Not everything is a winner, Wiltw - Some items lose value or simply depreciate with age or wear, while others take on a cult lens or cult camera status, worthy or not. I just noticed that my model of 8x10 camera, purchased about 40 yrs ago, is selling (or trying to sell for) twenty times as much as what I paid for it. That's on average! Most of my 8x10 lenses have quadrupled in asking prices from just a few years ago. When it comes to MF, my beloved 6X9 rangefinder cameras have doubled in price in just the last two years from comparable condition ones, and it certainly isn't due to any lack of scarcity of those models out there.
Then you have exchange rate games. There was a year when the Japanese Yen was at a low against the dollar, but the German Mark quite high. So I sold off all my heavily used Schneider lenses and made enough profit to replace them with brand new Fujinon lenses of even later engineering.
It's all in the timing. But for me now, I'll refrain from selling anything as long as I need it or can realistically still use it. If it's redundant to me, or when I simply get too old to lug it around anymore, then it's fair game.
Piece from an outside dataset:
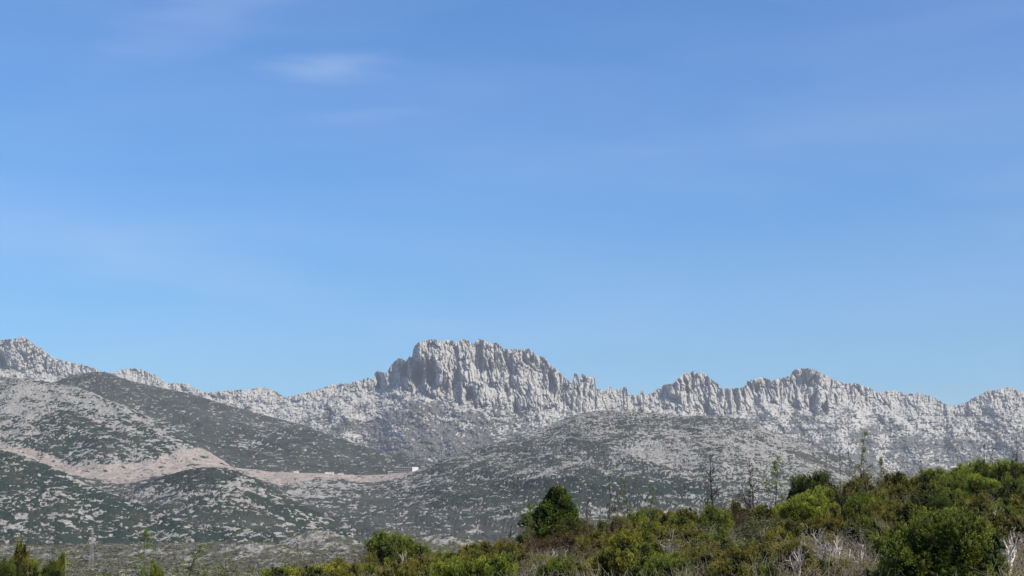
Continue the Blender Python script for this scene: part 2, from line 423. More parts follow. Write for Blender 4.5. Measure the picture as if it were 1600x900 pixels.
# ------------------------------------------------------------------ the hills in front of it
def hill(name, crest, Yc, Yf, zf, veg_fn, soil_fn=None, dry_fn=None, cols=900, rows=300, seed=1, gully=14, gx=170, g_pow=1.0,
         lump=3.0, vegh=3.0, vx=26, vz=9, vy=55, tilt=0.0, jag=0.8, bsize=7.5):
    cr = np.array(crest, float)
    ca, ce = ae(cr[:, 0], cr[:, 1])
    a = np.linspace(ca[0], ca[-1], cols)[None, :]
    ec = np.interp(a, ca, ce)
    px0 = 800 + F_PX * a
    ec = ec + jag * fbm(px0 / 12, 0 * a, seed + 90, 4) / F_PX
    yc = lin(Yc, px0) if not np.isscalar(Yc) else np.full_like(a, Yc)
    yf = lin(Yf, px0) if not np.isscalar(Yf) else np.full_like(a, Yf)
    NF = rows
    s = (np.linspace(0, 1, NF)[:, None]) ** 0.9
    Y = yf + (yc - yf) * s
    zcr = ec * yc
    z = zf + (zcr - zf) * s ** g_pow
    X = a * Y
    fade = sstep(0, 0.08, 1 - s)
    zb = z + fade * gully * (ridged((X + tilt * Y) / gx, Y / (gx * 3.0), seed, 3) - 0.2) + fade * gully * 0.6 * fbm(X / 90, Y / 120, seed + 5, 3)
    # keep the skyline where it belongs
    emax = (zb / Y).max(0, keepdims=True)
    zb = zb - np.clip(emax - ec, 0, None) * Y * sstep(0.0, 0.5, s)
    P, Q = pix(a, zb / Y)
    wx = X + 8 * fbm(X / 20, Y / 40, seed + 3, 2)
    n = fbm(wx / vx, zb / vz + Y / vy, seed + 20, 4, 0.6)
    n2 = fbm(wx / 7, zb / 4 + Y / 16, seed + 21, 3)
    dens = np.clip(0.46 + 1.15 * veg_fn(P, Q, X, zb) + 0.9 * n + 0.25 * n2 + 0.38 * perlin(X / 130 + 0.3 * n, (ec - zb / Y) * F_PX / 9 + 0.5 * n, seed + 25), 0, 1)
    soil = np.clip(soil_fn(P, Q, X, zb), 0, 1) if soil_fn else 0 * dens
    dens = np.clip(dens - 0.62 * soil, 0, 1)
    hb = bushes(wx, Y * 0.33 + zb * 1.25, np.minimum(dens, 0.80), bsize, seed + 60)
    veg = np.clip(sstep(0.05, 0.4, hb) * 0.95 + 0.12 * (dens - 0.5), 0, 1)
    veg = veg * (1 - 0.3 * soil)
    dry = np.clip(dry_fn(P, Q, X, zb) + 0.5 * fbm(X / 80, Y / 90, seed + 30, 3), 0, 1) if dry_fn else np.clip(0.2 + 0.7 * fbm(X / 80, Y / 90, seed + 30, 3), 0, 1)
    f1, f2, cid = worley(wx / 9, Y / 14 + zb / 6, seed + 40)
    rocky = lump * (1 - f1) + lump * 0.8 * (cid - 0.5)
    vg = sstep(0.35, 0.6, veg)
    bush = vegh * (0.25 + 1.1 * hb) * (1 - 0.5 * soil)
    smooth_soil = 1 - 0.55 * soil
    tz = (zb / 7.0) % 1.0
    zb = zb + soil * 2.2 * (sstep(0.0, 0.35, tz) - tz)
    z2 = zb + (rocky * (1 - vg) + bush * vg * (1 - 0.5 * dry)) * smooth_soil * np.clip(0.35 + fade, 0, 1)
    V = np.stack([X, Y, EYE + z2], -1)
    NB = 24
    back, bz = [], V[-1]
    for k in range(1, NB + 1):
        dd = 3.0 * k ** 1.7
        Yb = V[-1, :, 1] + dd
        back.append(np.stack([a[0] * Yb, Yb, V[-1, :, 2] - 0.02 * dd - dd * dd / 900.0 - 0 * dd], -1))
    V = np.concatenate([V, np.array(back)])
    ext = lambda m: np.concatenate([m, np.repeat(m[-1:], NB, 0)])
    return grid_mesh(name, V, {'veg': ext(veg), 'dry': ext(dry), 'soil': ext(soil)}, M_hill)

# dark scrubby ridge behind, left
def v_a(P, Q, X, Z):
    top = lin(A_CREST, P)
    return 0.46 + 0.25 * perlin(X / 210, Q / 14, 401) - 0.5 * blob(P, Q, 280, 668, 30, 6) - 0.35 * blob(P, Q, 420, 665, 50, 6) - 0.3 * blob(P, Q, 205, 650, 30, 14) \
        - 0.35 * blob(P, Q, 380, 700, 50, 8) - 0.25 * blob(P, Q, 560, 725, 25, 7) + 0.25 * blob(P, Q, 330, 640, 60, 12) + 0.25 * blob(P, Q, 600, 715, 60, 10) + 0.1 * blob(P, Q, 250, 625, 90, 12)
A_CREST = [(20,640),(60,606),(85,597),(110,588),(135,583),(155,581),(170,583),(185,589),(210,597),(250,606),(290,614),(320,622),(350,632),(380,640),(410,648),(440,656),(470,664),(500,675),(540,690),(580,702),(620,712),(655,720),(700,728),(780,745),(860,770)]
hill('hill_ridge_dark', A_CREST, [(0,3900),(400,3500),(800,3000)], 2500, 40, v_a, dry_fn=lambda P, Q, X, Z: 0.45 + 0.3 * blob(P, Q, 380, 650, 120, 20) - 0.3 * blob(P, Q, 430, 690, 100, 20), cols=900, rows=300, seed=101, gully=16, gx=230, tilt=0.6, vx=34, vz=12, vy=70)

# pale spur in front of it, far left
def v_b(P, Q, X, Z):
    return -0.10 + 0.0016 * (Q - 650) + 0.4 * blob(P, Q, 130, 690, 70, 22) - 0.25 * blob(P, Q, 215, 640, 40, 15) - 0.2 * blob(P, Q, 40, 620, 60, 10) + 0.3 * blob(P, Q, 120, 655, 30, 14) + 0.25 * blob(P, Q, 250, 700, 16, 9) + 0.2 * blob(P, Q, 150, 595, 60, 8)
ROAD = [(-260,672),(-100,690),(0,701),(40,709),(80,722),(110,728),(160,728),(220,727),(260,728),(300,727),(330,726),(350,728),(380,733),(420,737),(470,740),(500,741),(560,743),(600,742),(640,738),(652,735),(700,722)]
CUT = [(-260,8),(0,8),(40,10),(60,14),(100,9),(112,5),(200,3),(230,10),(260,20),(300,28),(330,24),(350,14),(380,10),(420,4),(700,3)]
def soil_b(P, Q, X, Z):
    top = lin(ROAD, P) - lin(CUT, P)
    return sstep(-1.5, 3, Q - top - 2 + 7 * fbm(X / 18, Z / 8, 4, 4)) * np.clip(0.72 + 0.7 * fbm(X / 10, Z / 7, 5, 3), 0.2, 1)
hill('hill_spur_pale', [(-260,555),(0,588),(40,592),(80,598),(110,602),(140,612),(170,625),(200,636),(230,650),(260,668),(290,688),(320,703),(345,718),(370,735),(400,750),(430,775)], [(-260,3300),(0,3100),(400,2500)], 2150, 20, v_b, soil_b, lambda P, Q, X, Z: -0.05 + 0 * P, cols=900, rows=330, seed=121, gully=12, gx=150, tilt=0.5, vx=30, vz=14, vy=90)

# slope below the mountain road, with the pink embankment
BANK = [(-260,4),(0,4),(60,8),(110,14),(160,26),(190,31),(220,26),(260,16),(300,9),(350,4),(385,5),(410,16),(440,20),(470,13),(500,7),(560,11),(600,12),(640,7),(655,3),(700,1)]
def soil_m(P, Q, X, Z):
    b = lin(ROAD, P) + lin(BANK, P)
    return sstep(-2.5, 2.5, b - Q + 2.5 * fbm(X / 14, Z / 7, 6, 3))
def v_m(P, Q, X, Z):
    return 0.22 + 0.25 * blob(P, Q, 470, 760, 60, 12) * 0 + 0.2 * sstep(770, 820, Q) - 0.3 * blob(P, Q, 520, 762, 60, 7) - 0.25 * blob(P, Q, 500, 778, 50, 7) + 0.6 * blob(P, Q, 190, 751, 60, 2.5) + 0.5 * blob(P, Q, 240, 741, 25, 3)
hill('hill_slope_under_road', ROAD + [(760, 740), (820, 760)], [(-260,2650),(0,2500),(650,2450)], 1450, -34, v_m, soil_m, lambda P, Q, X, Z: 0.55 + 0 * P, cols=1000, rows=300, seed=141, gully=7, gx=120, tilt=-0.3, vx=24, vz=10, vy=60, jag=0.1)

# two dark-green lobes nearest the plain, left
def v_l(P, Q, X, Z):
    return 0.18 + 0.18 * blob(P, Q, 60, 745, 70, 20) + 0.2 * blob(P, Q, 180, 780, 60, 15) - 0.25 * blob(P, Q, 60, 775, 60, 8) - 0.2 * blob(P, Q, 40, 722, 40, 6) - 0.2 * blob(P, Q, 120, 758, 50, 6)
hill('hill_lobe_left', [(-260,665),(0,703),(40,714),(80,730),(110,745),(140,760),(170,774),(200,787),(240,799),(280,809),(330,819),(380,828),(420,836),(470,850)], [(-260,1950),(450,1500)], 1330, -38, v_l, None, lambda P, Q, X, Z: -0.15 + 0 * P, cols=900, rows=300, seed=161, gully=7, gx=120, tilt=0.4, vx=20, vz=9, vy=50, vegh=3.2, bsize=5.8)
def v_r(P, Q, X, Z):
    return 0.16 + 0.3 * blob(P, Q, 300, 752, 50, 12) - 0.35 * blob(P, Q, 365, 762, 30, 8) + 0.2 * blob(P, Q, 450, 800, 50, 12) - 0.3 * blob(P, Q, 240, 775, 60, 8) + 0.25 * blob(P, Q, 360, 815, 60, 10)
hill('hill_lobe_middle', [(120,800),(180,775),(220,760),(250,748),(280,738),(310,732),(340,731),(370,737),(400,750),(430,766),(460,783),(500,804),(540,825),(575,842),(620,860)], [(100,2150),(600,1700)], 1380, -38, v_r, None, lambda P, Q, X, Z: 0.0 + 0.7 * blob(P, Q, 220, 790, 70, 30) + 0.5 * blob(P, Q, 360, 825, 100, 12), cols=800, rows=300, seed=181, gully=7, gx=110, tilt=-0.3, vx=20, vz=9, vy=50, vegh=3.2, bsize=5.8)

# the broad rounded hill in the middle
def v_c(P, Q, X, Z):
    v = 0.05 + 0.0006 * (Q - 700) + 0.3 * blob(P, Q, 905, 757, 130, 26) + 0.30 * blob(P, Q, 760, 775, 90, 18) + 0.30 * blob(P, Q, 1010, 765, 90, 18) + 0.5 * blob(P, Q, 935, 706, 20, 13)
    v = v + 0.4 * blob(P, Q, 890, 694, 60, 4) + 0.35 * blob(P, Q, 975, 683, 25, 8) + 0.4 * blob(P, Q, 820, 705, 40, 7) + 0.3 * sstep(800, 830, Q) + 0.25 * blob(P, Q, 1080, 660, 70, 9) + 0.10 * blob(P, Q, 960, 652, 80, 8)
    v = v - 0.3 * blob(P, Q, 1050, 715, 90, 22) - 0.2 * blob(P, Q, 1200, 705, 60, 20) + 0.3 * blob(P, Q, 1280, 715, 40, 9) - 0.22 * blob(P, Q, 860, 745, 90, 7) + 0.25 * blob(P, Q, 720, 730, 60, 14) + 0.15 * blob(P, Q, 780, 692, 50, 5)
    return v
def d_c(P, Q, X, Z):
    return 0.5 - 0.75 * blob(P, Q, 905, 770, 200, 24) + 0.2 * sstep(800, 830, Q) - 0.2 * blob(P, Q, 935, 706, 26, 13)
hill('hill_broad', [(440,850),(500,812),(530,795),(560,778),(600,757),(655,736),(700,717),(760,697),(800,686),(860,665),(900,648),(925,643),(950,641),(1000,645),(1060,650),(1130,650),(1160,658),(1190,670),(1250,690),(1320,718),(1400,750),(1600,800),(1800,850)], [(440,2000),(650,2450),(950,2900),(1300,2800),(1800,2500)], 1420, -36, v_c, None, d_c, cols=1700, rows=380, seed=201, gully=14, gx=190, tilt=0.45, vx=24, vz=10, vy=60, bsize=5.0)

# ------------------------------------------------------------------ ground: the near slope, the plain and everything out to the horizon
SL_PX = [(-2000,945),(-400,935),(0,932),(300,930),(420,924),(550,912),(700,895),(850,866),(1000,850),(1100,836),(1200,828),(1300,808),(1400,794),(1500,783),(1600,774),(1900,750),(3000,745)]
SL_Y = [(-2000,50),(0,58),(300,80),(550,92),(850,102),(1200,98),(1400,88),(1600,80),(3000,78)]
def near_params(px):
    py = lin(SL_PX, px)
    Yc = lin(SL_Y, px)
    e = ae(800, py)[1]
    return Yc, e * Yc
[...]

The local market is interesting too. The main camera store nearby would accept trade-in vintage 35mm and MF cameras, and they'd
almost immediately sell, after inspection and cleaning, especially anything classic mechanical Nikon or Canon. When that same store was massively burglarized one night, the used camera cabinet was totally emptied, and only afterwards, apparently, new digital stock partially taken. Either the burglars had their own photographic preferences, or more likely, knew that it's easier to sell off something older at a flea market somewhere than what looks just too obviously heisted. But if the demand wasn't present, they wouldn't have bothered.
They knew what they were doing ... the cops showed up 3 hours later than the alarm went off, and slightly after the thieves themselves were gone. Convenient, especially for a city which boasts in a 3 minute emergency response time. But that's another story.